Od momentu pojawienia się na Roosevelta trenera Leszka Ojrzyńskiego kontrakty podpisało sześciu piłkarzy. Starano się co prawda, by - dla dobra klubowej kasy - tyle samo nazwisk z listy płac ubyło, ale to się nie udało. Odeszli tylko Bartosz Iwan i Marcin Michalak, trzeci bramkarz. Nie zmienia to jednak faktu, że pożegnania i tak nastąpią. - Nie stać nas, by utrzymywać tak liczną kadrę, dlatego z dwoma-trzema zawodnikami będziemy chcieli się rozstać. Oczywiście wskaże ich trener Ojrzyński. Daliśmy sobie na to czas do końca września - mówi Marek Pałus, prezes klubu.

Kto powinien się obawiać? Chociażby Dzikamai Gwaze i Szymon Skrzypczak, którym Ojrzyński dał szansę w pierwszym składzie w meczu przeciwko Zagłębiu Lubin, ale ściągnął obydwu już w 36. minucie.

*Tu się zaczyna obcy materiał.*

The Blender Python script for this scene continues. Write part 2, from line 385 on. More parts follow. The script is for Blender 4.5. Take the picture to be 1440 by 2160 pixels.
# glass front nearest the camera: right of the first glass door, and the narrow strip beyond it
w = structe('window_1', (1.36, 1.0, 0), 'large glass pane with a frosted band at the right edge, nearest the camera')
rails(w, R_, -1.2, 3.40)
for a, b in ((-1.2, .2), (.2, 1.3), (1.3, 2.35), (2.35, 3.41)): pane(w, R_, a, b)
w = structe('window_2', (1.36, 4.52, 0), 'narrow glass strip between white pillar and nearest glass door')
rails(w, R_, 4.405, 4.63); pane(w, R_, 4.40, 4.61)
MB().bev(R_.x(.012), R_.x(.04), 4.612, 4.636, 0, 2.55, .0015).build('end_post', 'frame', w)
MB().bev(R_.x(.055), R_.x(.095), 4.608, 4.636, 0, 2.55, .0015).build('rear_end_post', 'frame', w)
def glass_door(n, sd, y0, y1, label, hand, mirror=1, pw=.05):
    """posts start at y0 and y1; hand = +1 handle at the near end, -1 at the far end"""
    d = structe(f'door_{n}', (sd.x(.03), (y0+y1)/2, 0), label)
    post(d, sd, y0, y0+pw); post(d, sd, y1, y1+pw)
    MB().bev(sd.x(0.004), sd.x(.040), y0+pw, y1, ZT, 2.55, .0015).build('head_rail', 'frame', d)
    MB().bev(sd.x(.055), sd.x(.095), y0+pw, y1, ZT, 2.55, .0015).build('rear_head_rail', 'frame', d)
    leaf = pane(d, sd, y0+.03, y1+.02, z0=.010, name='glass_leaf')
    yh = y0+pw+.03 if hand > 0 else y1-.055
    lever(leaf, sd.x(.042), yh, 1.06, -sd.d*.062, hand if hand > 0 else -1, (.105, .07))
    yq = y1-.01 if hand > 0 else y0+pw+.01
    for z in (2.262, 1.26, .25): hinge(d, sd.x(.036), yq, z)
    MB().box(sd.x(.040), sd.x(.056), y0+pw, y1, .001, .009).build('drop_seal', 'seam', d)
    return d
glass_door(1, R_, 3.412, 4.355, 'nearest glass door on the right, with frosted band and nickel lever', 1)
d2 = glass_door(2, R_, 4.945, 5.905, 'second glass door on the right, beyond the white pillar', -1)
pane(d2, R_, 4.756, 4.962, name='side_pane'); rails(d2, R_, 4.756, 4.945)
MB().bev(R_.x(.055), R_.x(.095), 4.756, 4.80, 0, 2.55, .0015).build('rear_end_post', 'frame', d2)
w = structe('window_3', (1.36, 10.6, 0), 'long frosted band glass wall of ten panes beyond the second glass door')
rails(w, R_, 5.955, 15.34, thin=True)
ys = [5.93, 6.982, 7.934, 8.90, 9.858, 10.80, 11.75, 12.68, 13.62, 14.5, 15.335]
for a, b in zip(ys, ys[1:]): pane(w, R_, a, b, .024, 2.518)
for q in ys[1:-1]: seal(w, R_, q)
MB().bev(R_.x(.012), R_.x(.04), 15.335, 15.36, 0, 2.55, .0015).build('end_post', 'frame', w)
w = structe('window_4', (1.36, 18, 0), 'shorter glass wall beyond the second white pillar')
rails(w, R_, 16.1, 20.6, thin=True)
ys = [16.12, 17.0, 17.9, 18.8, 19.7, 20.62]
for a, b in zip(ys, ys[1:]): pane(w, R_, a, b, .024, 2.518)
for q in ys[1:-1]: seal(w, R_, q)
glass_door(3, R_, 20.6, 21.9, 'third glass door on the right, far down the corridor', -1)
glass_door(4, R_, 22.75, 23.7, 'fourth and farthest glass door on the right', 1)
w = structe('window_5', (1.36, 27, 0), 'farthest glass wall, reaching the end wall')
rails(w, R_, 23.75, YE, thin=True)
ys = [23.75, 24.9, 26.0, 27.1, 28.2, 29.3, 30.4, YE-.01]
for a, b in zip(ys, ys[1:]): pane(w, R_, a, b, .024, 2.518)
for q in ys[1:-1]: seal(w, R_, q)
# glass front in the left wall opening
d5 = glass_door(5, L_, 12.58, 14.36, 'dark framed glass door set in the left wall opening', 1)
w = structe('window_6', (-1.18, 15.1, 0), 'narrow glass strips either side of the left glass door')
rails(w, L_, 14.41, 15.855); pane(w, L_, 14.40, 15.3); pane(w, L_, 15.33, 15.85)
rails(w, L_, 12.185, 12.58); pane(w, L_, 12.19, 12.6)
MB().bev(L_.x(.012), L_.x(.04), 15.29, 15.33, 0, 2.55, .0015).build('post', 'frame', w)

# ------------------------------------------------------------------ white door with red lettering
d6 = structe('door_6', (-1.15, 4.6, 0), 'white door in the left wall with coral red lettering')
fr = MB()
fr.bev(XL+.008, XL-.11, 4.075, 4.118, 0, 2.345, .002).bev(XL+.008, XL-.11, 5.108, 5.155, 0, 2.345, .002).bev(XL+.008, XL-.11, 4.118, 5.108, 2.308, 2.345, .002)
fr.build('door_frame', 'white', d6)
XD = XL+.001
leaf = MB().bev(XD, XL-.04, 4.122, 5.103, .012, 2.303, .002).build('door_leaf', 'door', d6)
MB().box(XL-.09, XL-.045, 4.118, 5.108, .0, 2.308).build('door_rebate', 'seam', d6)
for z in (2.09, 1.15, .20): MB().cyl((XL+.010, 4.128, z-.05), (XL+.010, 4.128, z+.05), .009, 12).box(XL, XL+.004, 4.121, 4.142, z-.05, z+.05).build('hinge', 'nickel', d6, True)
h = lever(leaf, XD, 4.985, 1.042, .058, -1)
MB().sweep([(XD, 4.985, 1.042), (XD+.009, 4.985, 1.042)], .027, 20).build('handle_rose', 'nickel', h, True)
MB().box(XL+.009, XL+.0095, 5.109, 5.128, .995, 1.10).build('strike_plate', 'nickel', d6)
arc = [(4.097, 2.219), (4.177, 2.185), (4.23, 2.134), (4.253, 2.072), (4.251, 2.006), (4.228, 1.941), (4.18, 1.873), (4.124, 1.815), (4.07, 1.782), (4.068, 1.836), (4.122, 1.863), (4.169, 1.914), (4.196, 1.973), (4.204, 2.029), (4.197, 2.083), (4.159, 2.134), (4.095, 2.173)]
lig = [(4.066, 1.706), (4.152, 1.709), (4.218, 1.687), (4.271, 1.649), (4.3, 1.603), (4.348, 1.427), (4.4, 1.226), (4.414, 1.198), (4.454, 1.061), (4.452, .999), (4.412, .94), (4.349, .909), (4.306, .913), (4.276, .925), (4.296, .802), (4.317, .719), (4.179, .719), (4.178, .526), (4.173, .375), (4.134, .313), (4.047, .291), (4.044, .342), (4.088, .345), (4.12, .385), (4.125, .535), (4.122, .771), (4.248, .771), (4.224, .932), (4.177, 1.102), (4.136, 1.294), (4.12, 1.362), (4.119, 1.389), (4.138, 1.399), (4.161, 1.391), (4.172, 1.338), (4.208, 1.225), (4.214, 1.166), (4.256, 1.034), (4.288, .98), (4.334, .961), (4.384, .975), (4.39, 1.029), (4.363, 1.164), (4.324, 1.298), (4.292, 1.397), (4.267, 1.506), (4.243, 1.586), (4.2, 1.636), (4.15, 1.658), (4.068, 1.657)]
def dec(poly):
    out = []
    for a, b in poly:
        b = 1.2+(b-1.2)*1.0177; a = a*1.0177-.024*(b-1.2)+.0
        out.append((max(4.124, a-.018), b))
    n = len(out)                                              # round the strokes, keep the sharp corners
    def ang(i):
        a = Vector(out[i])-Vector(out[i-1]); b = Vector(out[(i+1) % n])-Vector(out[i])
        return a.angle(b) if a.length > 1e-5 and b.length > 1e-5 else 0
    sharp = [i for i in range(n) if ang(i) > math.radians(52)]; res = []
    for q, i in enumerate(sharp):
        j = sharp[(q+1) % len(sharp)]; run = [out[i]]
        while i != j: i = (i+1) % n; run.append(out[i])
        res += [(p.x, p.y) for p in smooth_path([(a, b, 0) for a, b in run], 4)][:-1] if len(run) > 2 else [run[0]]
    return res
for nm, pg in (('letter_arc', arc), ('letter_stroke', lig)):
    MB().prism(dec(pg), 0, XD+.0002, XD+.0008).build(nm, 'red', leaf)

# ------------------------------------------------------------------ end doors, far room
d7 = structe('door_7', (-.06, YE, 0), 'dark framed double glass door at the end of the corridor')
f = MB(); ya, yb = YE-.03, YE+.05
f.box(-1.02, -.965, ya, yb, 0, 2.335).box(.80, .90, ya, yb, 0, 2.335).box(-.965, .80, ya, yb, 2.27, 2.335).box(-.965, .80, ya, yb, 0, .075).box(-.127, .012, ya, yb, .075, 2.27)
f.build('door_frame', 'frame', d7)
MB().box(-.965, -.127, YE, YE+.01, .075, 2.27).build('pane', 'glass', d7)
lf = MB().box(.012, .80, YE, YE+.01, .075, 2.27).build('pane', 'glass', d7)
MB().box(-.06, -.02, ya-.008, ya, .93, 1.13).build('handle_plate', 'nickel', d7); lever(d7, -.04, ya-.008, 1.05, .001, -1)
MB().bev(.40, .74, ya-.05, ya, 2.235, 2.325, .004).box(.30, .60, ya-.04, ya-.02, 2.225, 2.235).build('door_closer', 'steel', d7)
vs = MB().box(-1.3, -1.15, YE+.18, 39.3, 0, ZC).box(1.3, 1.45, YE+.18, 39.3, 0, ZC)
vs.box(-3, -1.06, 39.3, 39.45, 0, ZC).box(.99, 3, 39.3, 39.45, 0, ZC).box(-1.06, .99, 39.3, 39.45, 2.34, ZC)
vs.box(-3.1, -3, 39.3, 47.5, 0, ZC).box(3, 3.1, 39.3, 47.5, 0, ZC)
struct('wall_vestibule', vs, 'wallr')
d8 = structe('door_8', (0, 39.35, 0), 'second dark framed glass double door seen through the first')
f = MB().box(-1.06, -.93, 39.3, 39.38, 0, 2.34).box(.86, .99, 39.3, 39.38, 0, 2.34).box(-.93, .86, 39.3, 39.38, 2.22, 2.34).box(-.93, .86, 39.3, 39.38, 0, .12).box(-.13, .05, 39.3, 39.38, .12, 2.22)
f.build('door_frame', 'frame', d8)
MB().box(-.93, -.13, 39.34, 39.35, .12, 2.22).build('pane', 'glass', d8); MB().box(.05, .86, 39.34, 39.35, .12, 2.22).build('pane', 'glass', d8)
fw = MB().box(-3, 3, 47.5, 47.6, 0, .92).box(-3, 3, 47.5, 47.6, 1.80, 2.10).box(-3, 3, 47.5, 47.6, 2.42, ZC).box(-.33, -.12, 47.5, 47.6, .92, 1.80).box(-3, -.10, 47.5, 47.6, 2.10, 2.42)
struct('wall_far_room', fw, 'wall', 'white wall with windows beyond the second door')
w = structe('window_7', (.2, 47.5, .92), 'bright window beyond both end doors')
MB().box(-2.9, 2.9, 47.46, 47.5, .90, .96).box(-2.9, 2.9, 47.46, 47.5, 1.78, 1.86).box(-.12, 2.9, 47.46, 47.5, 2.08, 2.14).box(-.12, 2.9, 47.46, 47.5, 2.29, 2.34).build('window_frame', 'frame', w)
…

Później Skrzypczak zaliczył jeszcze jeden (kilkunastominutowy) występ, natomiast Gwaze pokazuje się tylko w rezerwach. Trudno również przewidzieć, jaka przyszłość czeka ściągniętego latem Sebastiana Przyrowskiego, który dziś praktycznie nie ma żadnych szans, by wskoczyć między słupki. I nie chodzi tylko o to, że wysoką formę złapał Grzegorz Kasprzik. W kolejce do miejsca w bramce jest przecież także Radosław Janukiewicz, sprowadzony już za czasów Ojrzyńskiego.